The focus of the next sessions is the 4th sense of Scripture – the Unitive Sense – Contemplatio – Resting in the Word of God.

This Sense of Scripture corresponds to the level of intimacy in a relationship.  Union is an experience of oneness where opposites are reconciled.  We are listening with our whole being, totally present to the text.  We are brought to a place of rest that allows us to experience the text at deeper levels of faith.  We are simply with God, in interior quiet and peace – falling into God’s embrace.

While resting or perhaps if we become distracted we may be drawn to one of the other moments of Lectio Divina – reading or reflecting or responding.  We are in a dance.  We are opening ourselves to being led by the Spirit.

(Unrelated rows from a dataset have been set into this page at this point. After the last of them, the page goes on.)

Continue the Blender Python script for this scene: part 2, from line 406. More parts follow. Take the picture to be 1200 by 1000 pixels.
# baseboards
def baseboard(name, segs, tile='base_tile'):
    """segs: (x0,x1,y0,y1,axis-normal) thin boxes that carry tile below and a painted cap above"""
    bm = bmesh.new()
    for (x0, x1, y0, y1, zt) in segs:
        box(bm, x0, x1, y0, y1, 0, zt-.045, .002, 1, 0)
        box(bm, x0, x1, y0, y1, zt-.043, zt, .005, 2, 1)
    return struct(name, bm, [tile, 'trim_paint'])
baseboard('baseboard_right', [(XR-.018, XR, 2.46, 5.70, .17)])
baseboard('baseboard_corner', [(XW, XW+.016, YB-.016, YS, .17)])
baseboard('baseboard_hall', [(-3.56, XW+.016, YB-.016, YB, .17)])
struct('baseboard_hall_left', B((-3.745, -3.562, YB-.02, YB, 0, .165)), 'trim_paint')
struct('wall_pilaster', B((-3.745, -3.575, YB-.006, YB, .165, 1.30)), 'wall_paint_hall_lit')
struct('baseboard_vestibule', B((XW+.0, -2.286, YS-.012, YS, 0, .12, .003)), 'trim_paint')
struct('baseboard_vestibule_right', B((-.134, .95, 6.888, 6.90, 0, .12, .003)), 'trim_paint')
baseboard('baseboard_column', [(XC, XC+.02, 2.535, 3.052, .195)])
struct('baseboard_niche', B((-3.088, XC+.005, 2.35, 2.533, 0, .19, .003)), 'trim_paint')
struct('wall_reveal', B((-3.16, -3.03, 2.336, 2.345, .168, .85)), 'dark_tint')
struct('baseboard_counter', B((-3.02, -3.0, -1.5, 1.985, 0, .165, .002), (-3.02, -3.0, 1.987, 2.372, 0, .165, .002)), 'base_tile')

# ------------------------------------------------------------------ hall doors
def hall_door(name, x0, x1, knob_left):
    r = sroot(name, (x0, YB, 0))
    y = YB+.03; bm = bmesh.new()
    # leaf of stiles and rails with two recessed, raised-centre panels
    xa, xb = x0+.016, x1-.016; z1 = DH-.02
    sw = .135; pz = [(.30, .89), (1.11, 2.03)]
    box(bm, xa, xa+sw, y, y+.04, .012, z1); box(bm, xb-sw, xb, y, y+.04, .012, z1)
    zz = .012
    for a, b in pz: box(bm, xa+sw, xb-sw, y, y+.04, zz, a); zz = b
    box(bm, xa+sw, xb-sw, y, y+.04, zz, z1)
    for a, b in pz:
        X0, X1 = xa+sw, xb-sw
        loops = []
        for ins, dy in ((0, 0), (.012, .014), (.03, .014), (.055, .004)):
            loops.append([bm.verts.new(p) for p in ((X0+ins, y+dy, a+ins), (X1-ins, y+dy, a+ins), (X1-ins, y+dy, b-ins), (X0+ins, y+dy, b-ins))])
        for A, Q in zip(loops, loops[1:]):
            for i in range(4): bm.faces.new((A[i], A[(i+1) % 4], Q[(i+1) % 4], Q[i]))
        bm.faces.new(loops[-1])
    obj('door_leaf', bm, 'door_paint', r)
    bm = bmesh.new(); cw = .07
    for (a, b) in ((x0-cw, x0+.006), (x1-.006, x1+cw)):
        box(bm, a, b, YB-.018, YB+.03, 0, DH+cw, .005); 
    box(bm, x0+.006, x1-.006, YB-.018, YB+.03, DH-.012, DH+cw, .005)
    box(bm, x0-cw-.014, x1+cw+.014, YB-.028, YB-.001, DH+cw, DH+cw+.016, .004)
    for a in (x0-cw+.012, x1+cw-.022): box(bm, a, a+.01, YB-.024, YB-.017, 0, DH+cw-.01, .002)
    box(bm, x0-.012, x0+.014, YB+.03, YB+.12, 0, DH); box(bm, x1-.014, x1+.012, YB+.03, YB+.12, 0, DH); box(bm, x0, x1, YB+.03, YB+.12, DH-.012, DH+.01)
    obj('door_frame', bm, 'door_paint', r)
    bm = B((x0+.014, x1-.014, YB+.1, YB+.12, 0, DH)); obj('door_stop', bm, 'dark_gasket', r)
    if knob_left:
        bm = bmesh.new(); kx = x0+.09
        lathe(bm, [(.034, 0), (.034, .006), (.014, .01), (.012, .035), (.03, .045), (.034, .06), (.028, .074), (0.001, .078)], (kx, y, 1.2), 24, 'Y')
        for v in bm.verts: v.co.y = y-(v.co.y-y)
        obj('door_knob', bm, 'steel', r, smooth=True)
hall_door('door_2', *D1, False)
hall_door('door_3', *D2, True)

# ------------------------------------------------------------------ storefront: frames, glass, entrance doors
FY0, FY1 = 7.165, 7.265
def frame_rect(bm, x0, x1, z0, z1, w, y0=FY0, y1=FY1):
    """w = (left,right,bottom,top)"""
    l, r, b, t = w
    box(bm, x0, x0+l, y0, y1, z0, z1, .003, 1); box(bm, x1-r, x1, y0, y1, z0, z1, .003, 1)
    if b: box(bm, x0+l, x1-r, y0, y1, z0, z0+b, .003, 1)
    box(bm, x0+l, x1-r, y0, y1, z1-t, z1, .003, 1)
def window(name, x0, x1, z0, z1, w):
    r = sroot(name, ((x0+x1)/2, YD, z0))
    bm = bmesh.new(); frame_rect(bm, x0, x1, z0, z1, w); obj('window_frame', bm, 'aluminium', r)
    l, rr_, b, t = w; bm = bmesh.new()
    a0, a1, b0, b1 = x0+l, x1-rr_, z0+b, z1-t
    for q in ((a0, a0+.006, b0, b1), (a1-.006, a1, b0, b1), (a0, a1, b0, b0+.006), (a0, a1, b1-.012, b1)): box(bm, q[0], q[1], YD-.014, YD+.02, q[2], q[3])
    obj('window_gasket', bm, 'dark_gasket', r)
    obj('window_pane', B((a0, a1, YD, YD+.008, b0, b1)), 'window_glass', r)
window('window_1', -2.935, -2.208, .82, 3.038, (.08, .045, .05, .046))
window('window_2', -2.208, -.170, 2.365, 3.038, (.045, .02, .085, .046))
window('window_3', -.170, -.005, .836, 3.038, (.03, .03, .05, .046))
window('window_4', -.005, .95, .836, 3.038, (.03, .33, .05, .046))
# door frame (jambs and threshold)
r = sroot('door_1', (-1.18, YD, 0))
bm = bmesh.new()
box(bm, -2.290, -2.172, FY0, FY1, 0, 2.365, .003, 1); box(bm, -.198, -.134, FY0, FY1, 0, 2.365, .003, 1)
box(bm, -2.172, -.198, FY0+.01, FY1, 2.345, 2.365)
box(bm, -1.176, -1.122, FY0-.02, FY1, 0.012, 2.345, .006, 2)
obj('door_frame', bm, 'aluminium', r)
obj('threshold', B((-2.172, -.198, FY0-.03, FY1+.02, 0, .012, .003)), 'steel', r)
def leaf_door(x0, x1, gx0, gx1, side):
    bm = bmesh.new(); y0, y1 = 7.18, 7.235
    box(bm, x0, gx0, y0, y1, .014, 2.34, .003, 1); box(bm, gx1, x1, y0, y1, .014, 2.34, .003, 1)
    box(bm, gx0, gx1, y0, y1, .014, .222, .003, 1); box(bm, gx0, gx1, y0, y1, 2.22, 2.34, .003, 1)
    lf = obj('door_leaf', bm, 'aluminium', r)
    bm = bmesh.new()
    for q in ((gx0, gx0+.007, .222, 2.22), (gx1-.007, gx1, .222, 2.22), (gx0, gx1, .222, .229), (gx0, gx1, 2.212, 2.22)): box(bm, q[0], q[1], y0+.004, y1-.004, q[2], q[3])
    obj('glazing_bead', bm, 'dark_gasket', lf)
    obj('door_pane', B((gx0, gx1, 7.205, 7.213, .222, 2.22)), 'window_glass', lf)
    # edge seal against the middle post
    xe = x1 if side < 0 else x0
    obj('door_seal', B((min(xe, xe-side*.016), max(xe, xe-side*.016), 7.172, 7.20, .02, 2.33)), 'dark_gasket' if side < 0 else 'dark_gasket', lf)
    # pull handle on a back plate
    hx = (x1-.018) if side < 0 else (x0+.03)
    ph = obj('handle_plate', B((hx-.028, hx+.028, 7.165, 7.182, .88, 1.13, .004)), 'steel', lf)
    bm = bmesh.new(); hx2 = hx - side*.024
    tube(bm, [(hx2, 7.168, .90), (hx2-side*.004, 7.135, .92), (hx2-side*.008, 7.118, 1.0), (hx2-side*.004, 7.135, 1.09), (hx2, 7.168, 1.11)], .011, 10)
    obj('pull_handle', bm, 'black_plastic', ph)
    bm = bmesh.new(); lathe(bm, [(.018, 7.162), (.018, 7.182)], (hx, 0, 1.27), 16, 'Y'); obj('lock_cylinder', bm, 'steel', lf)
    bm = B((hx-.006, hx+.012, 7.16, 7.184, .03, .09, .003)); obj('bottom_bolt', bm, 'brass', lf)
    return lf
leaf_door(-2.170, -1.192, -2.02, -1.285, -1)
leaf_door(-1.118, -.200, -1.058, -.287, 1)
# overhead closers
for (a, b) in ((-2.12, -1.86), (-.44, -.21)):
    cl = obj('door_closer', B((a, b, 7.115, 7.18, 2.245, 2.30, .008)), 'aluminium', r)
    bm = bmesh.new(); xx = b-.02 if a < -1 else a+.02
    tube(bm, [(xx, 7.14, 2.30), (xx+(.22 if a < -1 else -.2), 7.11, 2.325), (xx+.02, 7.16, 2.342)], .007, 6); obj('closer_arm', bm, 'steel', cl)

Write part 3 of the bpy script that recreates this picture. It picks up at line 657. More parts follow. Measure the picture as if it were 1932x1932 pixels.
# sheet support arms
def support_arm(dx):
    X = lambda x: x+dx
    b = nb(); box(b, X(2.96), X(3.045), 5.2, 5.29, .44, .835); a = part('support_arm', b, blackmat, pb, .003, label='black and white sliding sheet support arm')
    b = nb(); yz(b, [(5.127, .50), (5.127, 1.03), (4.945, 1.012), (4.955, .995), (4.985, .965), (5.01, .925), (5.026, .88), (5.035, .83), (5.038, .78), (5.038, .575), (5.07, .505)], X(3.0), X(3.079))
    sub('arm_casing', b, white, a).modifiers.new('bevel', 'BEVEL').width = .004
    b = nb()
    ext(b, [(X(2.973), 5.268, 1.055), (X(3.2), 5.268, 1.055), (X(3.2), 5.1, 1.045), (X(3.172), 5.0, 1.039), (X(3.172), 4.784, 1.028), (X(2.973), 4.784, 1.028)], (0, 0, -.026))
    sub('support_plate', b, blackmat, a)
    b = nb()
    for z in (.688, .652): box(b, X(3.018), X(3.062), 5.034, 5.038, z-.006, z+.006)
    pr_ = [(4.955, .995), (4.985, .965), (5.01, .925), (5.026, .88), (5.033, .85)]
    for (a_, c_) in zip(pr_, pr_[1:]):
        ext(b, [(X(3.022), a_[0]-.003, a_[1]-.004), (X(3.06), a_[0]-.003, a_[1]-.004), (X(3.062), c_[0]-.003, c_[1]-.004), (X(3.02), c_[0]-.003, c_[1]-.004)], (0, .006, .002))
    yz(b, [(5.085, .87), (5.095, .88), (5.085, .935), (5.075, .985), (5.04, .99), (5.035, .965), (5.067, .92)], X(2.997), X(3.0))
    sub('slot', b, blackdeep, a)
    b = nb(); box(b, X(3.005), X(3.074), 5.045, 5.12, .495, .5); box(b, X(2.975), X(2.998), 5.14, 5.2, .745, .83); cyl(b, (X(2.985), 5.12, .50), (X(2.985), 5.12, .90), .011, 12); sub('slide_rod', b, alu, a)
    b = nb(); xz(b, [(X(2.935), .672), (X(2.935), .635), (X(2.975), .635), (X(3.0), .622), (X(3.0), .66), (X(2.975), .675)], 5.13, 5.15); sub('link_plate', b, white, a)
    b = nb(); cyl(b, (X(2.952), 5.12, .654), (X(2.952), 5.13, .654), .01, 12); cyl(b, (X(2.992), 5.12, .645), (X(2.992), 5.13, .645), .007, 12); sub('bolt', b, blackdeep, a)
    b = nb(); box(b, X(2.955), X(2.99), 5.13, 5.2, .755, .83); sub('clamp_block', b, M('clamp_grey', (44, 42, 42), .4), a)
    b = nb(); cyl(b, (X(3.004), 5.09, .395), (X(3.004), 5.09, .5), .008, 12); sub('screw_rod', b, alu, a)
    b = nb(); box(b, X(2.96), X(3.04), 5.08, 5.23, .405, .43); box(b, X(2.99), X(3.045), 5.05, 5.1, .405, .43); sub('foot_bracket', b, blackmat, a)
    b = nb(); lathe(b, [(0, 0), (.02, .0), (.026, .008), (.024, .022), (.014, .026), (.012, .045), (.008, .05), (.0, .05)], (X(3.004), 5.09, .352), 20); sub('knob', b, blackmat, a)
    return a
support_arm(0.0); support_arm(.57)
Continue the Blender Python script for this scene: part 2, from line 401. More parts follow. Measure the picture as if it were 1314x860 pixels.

Our efforts are of no matter, but only an obstacle to the interior peace and work of God.

In “The Classic Monastic Practice of Lectio Divina,” Father Thomas Keating gives us a theological description of union with God:

“In the Trinity, the Eternal Word is always emerging from the infinite silence of the Father and always returning.  The persons in the Trinity live in each other rather than in themselves.  The Father knows himself only in the Son, the Son only in the Father, and the Spirit expresses their unity, bringing together into One relationships that are infinitely distinct.  The Trinity is the basis for the oneness and diversity that we see expressed throughout creation.  In this way of doing Lectio, one is recognizing the presence of the Word of God in all creation and in every occurrence, experiencing what the author of John’s gospel wrote in the prologue, ‘Without Him was made nothing that has been made.’  In contemplative prayer, we are in touch with the source of all creation; hence, we transcend ourselves and our limited world views.  As a result, we feel at one with other people and enjoy a sense of belonging to the universe.  The fullness of the Godhead dwells bodily in Jesus, according to Paul.  The Divinity begins to dwell in us bodily in proportion to our capacity to receive it as we grow in union with the Eternal Word.  This process needs to be nourished both by the interior silence of contemplative prayer and cultivated by Lectio Divina (in the sense of listening).  The awareness of the divine presence will also begin to overflow into ordinary activity.”